Posted by Scott Holstad on November 16, 2015

Hell's Gate (Multiverse, #1)Hell’s Gate by David Weber
My rating: 4 of 5 stars

Hell’s Gate is a newish military sci fi/fantasy series by prolific writer David Weber and Linda Evans. It’s about two separate earth-like universes exploring portals into other similar universes, leading to an unthinkable meeting in one of these alternative universes, by accident. And, to everyone’s shock and horror, both men who see each other shoot at each other simultaneously (although the Arcanan – the “bad” guys – actually shoots first) and kill each other. Unfortunately, the Sharonan team is a small civilian survey team while the Arcanans are a much larger military force and they go after the Sharonans. And they slaughter them, while taking heavy casualties.
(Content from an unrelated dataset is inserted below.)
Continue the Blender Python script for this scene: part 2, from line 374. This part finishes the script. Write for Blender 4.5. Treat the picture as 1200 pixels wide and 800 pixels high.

Something of note. The interesting premise of this book and series is this: Sharona runs on the standard technology of the early 20th century, complete with standard weaponry such as rifles, revolvers, machine guns, etc., although a certain percentage of the population has “Talent,” and are “Voices” – mental abilities to speak over long distances, etc. They are invaluable for communicating over incredibly long distances in the empire. However, Arcana uses magic to function as a manufacturing/military society. Everything is run by spells and their weapons are both ancient (crossbows) and mythical (fire breathing dragons). The utter shock when both sides encounter each other is huge. Especially when they ultimately find they can’t even communicate, nor can they understand how either civilization can even work.

The only two Sharonian survivors of what turns out to be a mistaken Arcanan attack, Shaylar and Jathmar, are taken prisoner by Sir Jasak Olderhan, an honorable officer who seeks to protect their lives from his own people. He is helped by Magister Gadrial Kelbryan, a Gifted sorceress, for lack of a better description. Unfortunately, it seems the Arcanans are a war-like people, while at the same time, word of this disaster has reached Sharona and people are outraged, especially since Shaylar was the most popular woman in their universe and they mistakenly believe she was killed. Their whole world is shocked, outraged, and terrified of a possible war coming to them and preparations are made for war — troops, logistics, a worldwide Conclave of all the rulers leading to a demand for a universal government, most likely lead by Ternathian emperor Zindel chan Calirath.

The end of the novel is a cliffhanger, as the Arcanans have sent “diplomats” out to seek negotiations with the Sharonans while they move thousands of troops and dozens of dragons to the front for a surprise attack. Sharona won’t know what hit them. And there the book ends. Weber is so good at ending his books like this. It’s damned maddening! So I immediately had to go out and buy the sequel and I’m already halfway through it.

This is a great book with a unique and great premise, but I’m only giving it four stars because there are so many wasted pages of descriptions and explanations of kingdoms and territories and populations and peoples, none of which really matter to the story – they’re just filler. And this book is almost 1,300 pages! It’s the biggest damn book I’ve ever read! If they had cut out the unessential stuff, it probably would have been closer to 800 pages or less. But as I’ve always said of Weber books, I’m convinced he’s paid by the word/page count. He writes really, really long books with tons of completely unnecessary infodumps that you learn to just skim over to save your own sanity. Four stars for what should be a five star book. Definitely recommended.